> [JOB]: Print every line of the listing exactly, please.

+++

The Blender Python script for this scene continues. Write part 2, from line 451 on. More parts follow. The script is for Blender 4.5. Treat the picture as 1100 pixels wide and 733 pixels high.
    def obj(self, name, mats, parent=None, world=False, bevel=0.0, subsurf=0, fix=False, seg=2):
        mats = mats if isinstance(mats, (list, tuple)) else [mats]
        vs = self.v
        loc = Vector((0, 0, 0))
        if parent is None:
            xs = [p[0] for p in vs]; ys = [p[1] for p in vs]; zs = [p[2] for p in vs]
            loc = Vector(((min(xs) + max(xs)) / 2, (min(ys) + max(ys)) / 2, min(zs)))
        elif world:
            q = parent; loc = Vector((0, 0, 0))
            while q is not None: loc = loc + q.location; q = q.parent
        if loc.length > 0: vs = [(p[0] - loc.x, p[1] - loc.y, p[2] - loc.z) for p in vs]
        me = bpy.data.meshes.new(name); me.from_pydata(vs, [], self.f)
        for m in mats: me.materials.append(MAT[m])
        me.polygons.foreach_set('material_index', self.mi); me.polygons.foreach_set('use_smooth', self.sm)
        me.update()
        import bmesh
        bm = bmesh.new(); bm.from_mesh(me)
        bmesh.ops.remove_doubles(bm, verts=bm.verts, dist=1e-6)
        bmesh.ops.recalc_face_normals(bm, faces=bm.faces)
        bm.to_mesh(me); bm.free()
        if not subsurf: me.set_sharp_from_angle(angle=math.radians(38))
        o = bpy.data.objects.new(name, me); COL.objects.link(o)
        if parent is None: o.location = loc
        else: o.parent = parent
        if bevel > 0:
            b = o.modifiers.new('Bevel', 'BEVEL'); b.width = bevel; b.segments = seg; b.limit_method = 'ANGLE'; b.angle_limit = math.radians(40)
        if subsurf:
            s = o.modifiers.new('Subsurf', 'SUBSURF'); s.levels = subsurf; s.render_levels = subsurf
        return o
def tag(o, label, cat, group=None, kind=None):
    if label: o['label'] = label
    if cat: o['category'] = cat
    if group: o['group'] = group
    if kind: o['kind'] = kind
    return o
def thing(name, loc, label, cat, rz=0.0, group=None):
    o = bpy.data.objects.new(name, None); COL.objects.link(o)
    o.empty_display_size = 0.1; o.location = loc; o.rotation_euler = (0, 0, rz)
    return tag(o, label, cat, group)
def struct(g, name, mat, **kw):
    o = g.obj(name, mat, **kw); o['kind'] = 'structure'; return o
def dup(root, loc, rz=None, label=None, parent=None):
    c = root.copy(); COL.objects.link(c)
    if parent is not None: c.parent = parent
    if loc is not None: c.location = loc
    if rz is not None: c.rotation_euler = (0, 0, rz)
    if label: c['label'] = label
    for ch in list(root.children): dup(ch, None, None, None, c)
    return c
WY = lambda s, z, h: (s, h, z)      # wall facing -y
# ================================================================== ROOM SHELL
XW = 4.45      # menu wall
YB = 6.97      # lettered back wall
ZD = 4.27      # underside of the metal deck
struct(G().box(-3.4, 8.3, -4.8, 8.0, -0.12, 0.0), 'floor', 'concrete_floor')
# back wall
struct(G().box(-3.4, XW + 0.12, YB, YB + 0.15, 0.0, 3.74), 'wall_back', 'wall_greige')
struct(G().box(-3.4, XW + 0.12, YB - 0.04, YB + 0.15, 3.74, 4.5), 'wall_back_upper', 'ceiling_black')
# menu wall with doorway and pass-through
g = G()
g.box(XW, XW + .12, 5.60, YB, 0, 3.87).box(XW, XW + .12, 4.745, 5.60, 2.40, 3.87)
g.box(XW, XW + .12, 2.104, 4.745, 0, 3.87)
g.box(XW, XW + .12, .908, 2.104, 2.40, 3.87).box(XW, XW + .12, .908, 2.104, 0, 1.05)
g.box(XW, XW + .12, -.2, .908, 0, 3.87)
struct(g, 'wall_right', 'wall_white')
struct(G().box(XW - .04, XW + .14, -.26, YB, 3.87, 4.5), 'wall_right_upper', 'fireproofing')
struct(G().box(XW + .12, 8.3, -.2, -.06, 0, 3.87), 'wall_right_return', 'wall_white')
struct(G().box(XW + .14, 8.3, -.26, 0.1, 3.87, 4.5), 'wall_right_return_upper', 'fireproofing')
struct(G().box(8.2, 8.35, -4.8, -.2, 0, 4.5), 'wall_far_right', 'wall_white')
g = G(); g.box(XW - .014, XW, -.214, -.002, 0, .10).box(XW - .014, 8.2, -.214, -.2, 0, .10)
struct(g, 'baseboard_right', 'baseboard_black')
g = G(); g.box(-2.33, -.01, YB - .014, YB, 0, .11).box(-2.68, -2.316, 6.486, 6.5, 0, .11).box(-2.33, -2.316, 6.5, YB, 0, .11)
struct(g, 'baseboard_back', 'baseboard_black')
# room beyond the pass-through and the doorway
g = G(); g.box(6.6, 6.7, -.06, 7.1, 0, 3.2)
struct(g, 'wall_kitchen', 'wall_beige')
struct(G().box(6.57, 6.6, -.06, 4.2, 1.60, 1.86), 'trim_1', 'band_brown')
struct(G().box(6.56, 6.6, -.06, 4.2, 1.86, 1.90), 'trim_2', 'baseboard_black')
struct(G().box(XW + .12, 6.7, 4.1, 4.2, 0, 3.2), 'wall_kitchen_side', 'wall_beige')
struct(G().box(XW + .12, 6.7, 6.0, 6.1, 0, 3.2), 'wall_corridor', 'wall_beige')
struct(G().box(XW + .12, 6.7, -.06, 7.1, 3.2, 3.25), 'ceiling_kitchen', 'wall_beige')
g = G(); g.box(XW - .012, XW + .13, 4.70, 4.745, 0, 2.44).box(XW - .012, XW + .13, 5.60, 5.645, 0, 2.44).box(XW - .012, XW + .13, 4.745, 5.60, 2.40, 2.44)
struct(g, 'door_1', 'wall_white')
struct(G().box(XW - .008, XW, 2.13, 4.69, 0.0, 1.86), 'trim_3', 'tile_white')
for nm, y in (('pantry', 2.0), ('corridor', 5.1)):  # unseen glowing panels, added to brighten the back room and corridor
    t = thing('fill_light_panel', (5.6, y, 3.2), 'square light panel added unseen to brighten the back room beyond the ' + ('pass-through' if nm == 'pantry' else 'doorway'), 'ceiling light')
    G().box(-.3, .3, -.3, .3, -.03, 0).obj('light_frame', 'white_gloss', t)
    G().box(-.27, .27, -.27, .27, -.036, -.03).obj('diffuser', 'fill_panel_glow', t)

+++

> [SOLUTION BELOW]:
The Blender Python script for this scene continues. Write part 2, from line 451 on. More parts follow. The script is for Blender 4.5. Treat the picture as 1100 pixels wide and 733 pixels high.
    def obj(self, name, mats, parent=None, world=False, bevel=0.0, subsurf=0, fix=False, seg=2):
        mats = mats if isinstance(mats, (list, tuple)) else [mats]
        vs = self.v
        loc = Vector((0, 0, 0))
        if parent is None:
            xs = [p[0] for p in vs]; ys = [p[1] for p in vs]; zs = [p[2] for p in vs]
            loc = Vector(((min(xs) + max(xs)) / 2, (min(ys) + max(ys)) / 2, min(zs)))
        elif world:
            q = parent; loc = Vector((0, 0, 0))
            while q is not None: loc = loc + q.location; q = q.parent
        if loc.length > 0: vs = [(p[0] - loc.x, p[1] - loc.y, p[2] - loc.z) for p in vs]
        me = bpy.data.meshes.new(name); me.from_pydata(vs, [], self.f)
        for m in mats: me.materials.append(MAT[m])
        me.polygons.foreach_set('material_index', self.mi); me.polygons.foreach_set('use_smooth', self.sm)
        me.update()
        import bmesh
        bm = bmesh.new(); bm.from_mesh(me)
        bmesh.ops.remove_doubles(bm, verts=bm.verts, dist=1e-6)
        bmesh.ops.recalc_face_normals(bm, faces=bm.faces)
        bm.to_mesh(me); bm.free()
        if not subsurf: me.set_sharp_from_angle(angle=math.radians(38))
        o = bpy.data.objects.new(name, me); COL.objects.link(o)
        if parent is None: o.location = loc
        else: o.parent = parent
        if bevel > 0:
            b = o.modifiers.new('Bevel', 'BEVEL'); b.width = bevel; b.segments = seg; b.limit_method = 'ANGLE'; b.angle_limit = math.radians(40)
        if subsurf:
            s = o.modifiers.new('Subsurf', 'SUBSURF'); s.levels = subsurf; s.render_levels = subsurf
        return o
def tag(o, label, cat, group=None, kind=None):
    if label: o['label'] = label
    if cat: o['category'] = cat
    if group: o['group'] = group
    if kind: o['kind'] = kind
    return o
def thing(name, loc, label, cat, rz=0.0, group=None):
    o = bpy.data.objects.new(name, None); COL.objects.link(o)
    o.empty_display_size = 0.1; o.location = loc; o.rotation_euler = (0, 0, rz)
    return tag(o, label, cat, group)
def struct(g, name, mat, **kw):
    o = g.obj(name, mat, **kw); o['kind'] = 'structure'; return o
def dup(root, loc, rz=None, label=None, parent=None):
    c = root.copy(); COL.objects.link(c)
    if parent is not None: c.parent = parent
    if loc is not None: c.location = loc
    if rz is not None: c.rotation_euler = (0, 0, rz)
    if label: c['label'] = label
    for ch in list(root.children): dup(ch, None, None, None, c)
    return c
WY = lambda s, z, h: (s, h, z)      # wall facing -y
# ================================================================== ROOM SHELL
XW = 4.45      # menu wall
YB = 6.97      # lettered back wall
ZD = 4.27      # underside of the metal deck
struct(G().box(-3.4, 8.3, -4.8, 8.0, -0.12, 0.0), 'floor', 'concrete_floor')
# back wall
struct(G().box(-3.4, XW + 0.12, YB, YB + 0.15, 0.0, 3.74), 'wall_back', 'wall_greige')
struct(G().box(-3.4, XW + 0.12, YB - 0.04, YB + 0.15, 3.74, 4.5), 'wall_back_upper', 'ceiling_black')
# menu wall with doorway and pass-through
g = G()
g.box(XW, XW + .12, 5.60, YB, 0, 3.87).box(XW, XW + .12, 4.745, 5.60, 2.40, 3.87)
g.box(XW, XW + .12, 2.104, 4.745, 0, 3.87)
g.box(XW, XW + .12, .908, 2.104, 2.40, 3.87).box(XW, XW + .12, .908, 2.104, 0, 1.05)
g.box(XW, XW + .12, -.2, .908, 0, 3.87)
struct(g, 'wall_right', 'wall_white')
struct(G().box(XW - .04, XW + .14, -.26, YB, 3.87, 4.5), 'wall_right_upper', 'fireproofing')
struct(G().box(XW + .12, 8.3, -.2, -.06, 0, 3.87), 'wall_right_return', 'wall_white')
struct(G().box(XW + .14, 8.3, -.26, 0.1, 3.87, 4.5), 'wall_right_return_upper', 'fireproofing')
struct(G().box(8.2, 8.35, -4.8, -.2, 0, 4.5), 'wall_far_right', 'wall_white')
g = G(); g.box(XW - .014, XW, -.214, -.002, 0, .10).box(XW - .014, 8.2, -.214, -.2, 0, .10)
struct(g, 'baseboard_right', 'baseboard_black')
g = G(); g.box(-2.33, -.01, YB - .014, YB, 0, .11).box(-2.68, -2.316, 6.486, 6.5, 0, .11).box(-2.33, -2.316, 6.5, YB, 0, .11)
struct(g, 'baseboard_back', 'baseboard_black')
# room beyond the pass-through and the doorway
g = G(); g.box(6.6, 6.7, -.06, 7.1, 0, 3.2)
struct(g, 'wall_kitchen', 'wall_beige')
struct(G().box(6.57, 6.6, -.06, 4.2, 1.60, 1.86), 'trim_1', 'band_brown')
struct(G().box(6.56, 6.6, -.06, 4.2, 1.86, 1.90), 'trim_2', 'baseboard_black')
struct(G().box(XW + .12, 6.7, 4.1, 4.2, 0, 3.2), 'wall_kitchen_side', 'wall_beige')
struct(G().box(XW + .12, 6.7, 6.0, 6.1, 0, 3.2), 'wall_corridor', 'wall_beige')
struct(G().box(XW + .12, 6.7, -.06, 7.1, 3.2, 3.25), 'ceiling_kitchen', 'wall_beige')
g = G(); g.box(XW - .012, XW + .13, 4.70, 4.745, 0, 2.44).box(XW - .012, XW + .13, 5.60, 5.645, 0, 2.44).box(XW - .012, XW + .13, 4.745, 5.60, 2.40, 2.44)
struct(g, 'door_1', 'wall_white')
struct(G().box(XW - .008, XW, 2.13, 4.69, 0.0, 1.86), 'trim_3', 'tile_white')
for nm, y in (('pantry', 2.0), ('corridor', 5.1)):  # unseen glowing panels, added to brighten the back room and corridor
    t = thing('fill_light_panel', (5.6, y, 3.2), 'square light panel added unseen to brighten the back room beyond the ' + ('pass-through' if nm == 'pantry' else 'doorway'), 'ceiling light')
    G().box(-.3, .3, -.3, .3, -.03, 0).obj('light_frame', 'white_gloss', t)
    G().box(-.27, .27, -.27, .27, -.036, -.03).obj('diffuser', 'fill_panel_glow', t)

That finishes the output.